Heathkit HW-7 part 4 – receiver filter

Now that the Heathkit HW-7 is working close to the original specification with all the 45 year old carbon resistors changed for 2019 metal film resistors I can now look at some modifications to bring it up to modern standards.

The first thing I want to look at is the receiver filter. The HW-7 has a simple LC low pass filter immediately after the 40673 mixer so lets see how it performs.

To do this I fed a wideband noise source into the antenna input suitably attenuated so that it didn’t overload the receiver. I then fed the audio from the headphone socket into an external sound card connected to my Windows laptop. I then opened the Spectrum Lab audio analysis program to look at the filter bandwidth and response.

The existing filter is fairly flat from 200 to 1200 Hz at the -6 dB points with the peak at 1000 Hz. It’s not a bad filter for such a simple design as the stopband from 3500 Hz is 50 dB down.

It’s probably a bit wide by modern standards and later I want to modify the transceiver so that it has a correct 750 Hz offset between transmit and receive so can the filter be modified to sharpen it up?

I modeled the existing filter in the Elsie filter program and came up with some capacitor value changes that reduced the loss between the mixer and audio amplifier by 5 dB and sharpened the filter. The peak of the filter is now at 750 Hz and the -6 dB points are at 400 and 1000 Hz. The stopband figure remains the same at 50 dB down.

The changes look very subtle on the display as the 5 dB reduction in loss tends to hide the changes but it does sound a lot better listening to CW on air.

Only three capacitors were changed, C5 is now 0.47 uF from 0.22 uF, C9 is now 0.47 uF from 0.1 uF and the coupling capacitor C52 is now 0.22 uF from 0.05 uF.

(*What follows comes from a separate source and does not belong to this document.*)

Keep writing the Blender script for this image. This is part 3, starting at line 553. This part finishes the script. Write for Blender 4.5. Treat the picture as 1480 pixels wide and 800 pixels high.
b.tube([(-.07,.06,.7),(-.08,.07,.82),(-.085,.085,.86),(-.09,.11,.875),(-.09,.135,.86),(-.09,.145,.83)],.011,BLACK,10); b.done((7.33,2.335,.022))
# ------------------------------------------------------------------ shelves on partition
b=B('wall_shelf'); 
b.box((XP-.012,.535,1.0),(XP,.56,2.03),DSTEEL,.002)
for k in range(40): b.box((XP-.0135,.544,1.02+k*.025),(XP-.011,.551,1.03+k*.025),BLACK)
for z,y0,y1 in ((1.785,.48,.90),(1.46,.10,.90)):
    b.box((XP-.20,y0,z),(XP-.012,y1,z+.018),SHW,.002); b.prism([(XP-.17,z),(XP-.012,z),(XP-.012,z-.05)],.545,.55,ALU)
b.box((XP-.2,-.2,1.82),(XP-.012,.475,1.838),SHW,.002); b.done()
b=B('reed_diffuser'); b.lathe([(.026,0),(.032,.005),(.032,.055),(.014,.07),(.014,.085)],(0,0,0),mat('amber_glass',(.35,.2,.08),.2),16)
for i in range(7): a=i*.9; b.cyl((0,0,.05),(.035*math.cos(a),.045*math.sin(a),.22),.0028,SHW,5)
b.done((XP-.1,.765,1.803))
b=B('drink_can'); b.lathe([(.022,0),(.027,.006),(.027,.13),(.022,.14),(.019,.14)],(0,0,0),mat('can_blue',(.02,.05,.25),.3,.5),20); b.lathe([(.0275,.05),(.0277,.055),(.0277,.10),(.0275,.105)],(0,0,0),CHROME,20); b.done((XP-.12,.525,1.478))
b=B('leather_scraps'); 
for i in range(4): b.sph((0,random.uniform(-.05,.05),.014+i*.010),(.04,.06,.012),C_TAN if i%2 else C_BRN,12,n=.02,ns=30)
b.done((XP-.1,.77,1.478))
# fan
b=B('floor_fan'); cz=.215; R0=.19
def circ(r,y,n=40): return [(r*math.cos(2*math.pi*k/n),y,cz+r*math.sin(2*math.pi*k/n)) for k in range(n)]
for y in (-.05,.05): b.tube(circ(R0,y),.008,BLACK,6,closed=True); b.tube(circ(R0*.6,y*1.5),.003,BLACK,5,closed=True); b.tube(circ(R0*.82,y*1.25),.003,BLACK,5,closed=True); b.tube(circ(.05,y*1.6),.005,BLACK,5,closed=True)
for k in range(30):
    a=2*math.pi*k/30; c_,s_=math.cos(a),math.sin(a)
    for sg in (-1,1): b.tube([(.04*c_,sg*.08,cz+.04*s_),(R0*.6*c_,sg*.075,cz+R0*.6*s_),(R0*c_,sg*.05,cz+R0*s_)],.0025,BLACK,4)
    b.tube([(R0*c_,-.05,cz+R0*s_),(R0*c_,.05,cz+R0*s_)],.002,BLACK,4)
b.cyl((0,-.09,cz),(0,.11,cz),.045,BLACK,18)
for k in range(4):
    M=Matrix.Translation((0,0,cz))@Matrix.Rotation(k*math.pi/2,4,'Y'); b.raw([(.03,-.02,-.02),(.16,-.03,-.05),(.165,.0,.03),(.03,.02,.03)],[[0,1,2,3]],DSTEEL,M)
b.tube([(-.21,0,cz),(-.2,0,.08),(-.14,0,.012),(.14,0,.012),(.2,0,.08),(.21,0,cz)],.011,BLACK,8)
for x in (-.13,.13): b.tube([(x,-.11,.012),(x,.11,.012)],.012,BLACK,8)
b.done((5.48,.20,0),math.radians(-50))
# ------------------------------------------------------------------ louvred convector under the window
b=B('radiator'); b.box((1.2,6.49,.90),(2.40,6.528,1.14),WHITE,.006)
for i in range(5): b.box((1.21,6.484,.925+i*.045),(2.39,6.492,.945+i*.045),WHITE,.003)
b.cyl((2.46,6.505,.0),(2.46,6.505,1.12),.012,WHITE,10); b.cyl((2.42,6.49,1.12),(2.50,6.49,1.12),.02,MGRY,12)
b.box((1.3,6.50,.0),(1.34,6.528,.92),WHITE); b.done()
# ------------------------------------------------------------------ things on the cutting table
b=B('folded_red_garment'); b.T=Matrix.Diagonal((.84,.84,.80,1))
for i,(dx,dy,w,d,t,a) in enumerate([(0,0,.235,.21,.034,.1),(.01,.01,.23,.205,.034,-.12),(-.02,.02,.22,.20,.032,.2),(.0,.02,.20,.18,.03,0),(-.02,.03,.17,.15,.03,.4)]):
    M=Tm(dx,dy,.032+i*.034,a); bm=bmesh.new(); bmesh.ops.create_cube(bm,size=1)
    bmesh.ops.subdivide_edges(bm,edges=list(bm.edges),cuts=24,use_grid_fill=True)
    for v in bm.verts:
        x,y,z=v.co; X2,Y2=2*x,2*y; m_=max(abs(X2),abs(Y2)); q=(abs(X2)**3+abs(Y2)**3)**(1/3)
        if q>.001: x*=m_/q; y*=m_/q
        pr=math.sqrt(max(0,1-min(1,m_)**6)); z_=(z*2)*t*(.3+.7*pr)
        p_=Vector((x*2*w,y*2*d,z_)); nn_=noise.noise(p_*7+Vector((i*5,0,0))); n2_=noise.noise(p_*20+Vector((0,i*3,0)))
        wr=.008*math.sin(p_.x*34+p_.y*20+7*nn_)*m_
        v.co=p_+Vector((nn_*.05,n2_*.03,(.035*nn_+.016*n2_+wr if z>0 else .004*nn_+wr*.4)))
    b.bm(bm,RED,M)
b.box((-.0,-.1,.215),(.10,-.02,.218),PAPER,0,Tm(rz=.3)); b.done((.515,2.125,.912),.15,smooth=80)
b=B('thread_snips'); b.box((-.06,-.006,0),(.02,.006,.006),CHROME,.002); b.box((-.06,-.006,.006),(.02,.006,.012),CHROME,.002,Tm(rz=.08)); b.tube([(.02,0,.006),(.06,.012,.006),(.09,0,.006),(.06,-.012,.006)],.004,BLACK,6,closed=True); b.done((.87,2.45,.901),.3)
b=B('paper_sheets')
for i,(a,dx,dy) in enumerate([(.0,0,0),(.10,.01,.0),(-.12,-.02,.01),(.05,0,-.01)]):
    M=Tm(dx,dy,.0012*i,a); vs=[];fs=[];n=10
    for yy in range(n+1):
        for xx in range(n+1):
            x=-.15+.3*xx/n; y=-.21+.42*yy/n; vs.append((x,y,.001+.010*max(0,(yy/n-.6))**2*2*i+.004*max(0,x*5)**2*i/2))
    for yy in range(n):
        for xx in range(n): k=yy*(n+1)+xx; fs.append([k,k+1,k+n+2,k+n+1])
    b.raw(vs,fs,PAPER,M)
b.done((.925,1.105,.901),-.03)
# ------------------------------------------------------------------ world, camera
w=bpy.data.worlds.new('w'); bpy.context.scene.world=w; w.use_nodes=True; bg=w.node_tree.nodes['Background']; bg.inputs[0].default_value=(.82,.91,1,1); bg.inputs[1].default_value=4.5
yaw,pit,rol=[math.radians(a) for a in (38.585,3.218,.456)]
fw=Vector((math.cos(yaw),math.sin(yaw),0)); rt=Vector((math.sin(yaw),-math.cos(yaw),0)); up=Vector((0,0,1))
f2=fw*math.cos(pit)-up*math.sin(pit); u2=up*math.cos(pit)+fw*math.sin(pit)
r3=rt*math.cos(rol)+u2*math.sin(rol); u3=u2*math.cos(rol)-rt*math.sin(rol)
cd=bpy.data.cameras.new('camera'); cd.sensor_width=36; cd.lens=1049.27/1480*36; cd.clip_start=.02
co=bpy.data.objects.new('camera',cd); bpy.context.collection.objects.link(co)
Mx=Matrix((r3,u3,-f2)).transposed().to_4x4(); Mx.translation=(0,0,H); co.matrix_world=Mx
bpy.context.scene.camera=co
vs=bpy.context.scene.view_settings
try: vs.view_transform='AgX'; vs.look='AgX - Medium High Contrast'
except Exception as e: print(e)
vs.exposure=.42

I did try experimenting by changing the inductor bypass capacitor C7 from 0.01 uF to 0.1 uF. This gave a really sharp cutoff above 1000 Hz but the stopband figure reduced from 50 dB to only 30 dB so while it would sound great working weak signals at sunspot minimum it would fail listening to a band full of strong contest signals.

With simple filters like this it’s tricky to get the right balance but you can get close with modern computer modeling and measurement tools.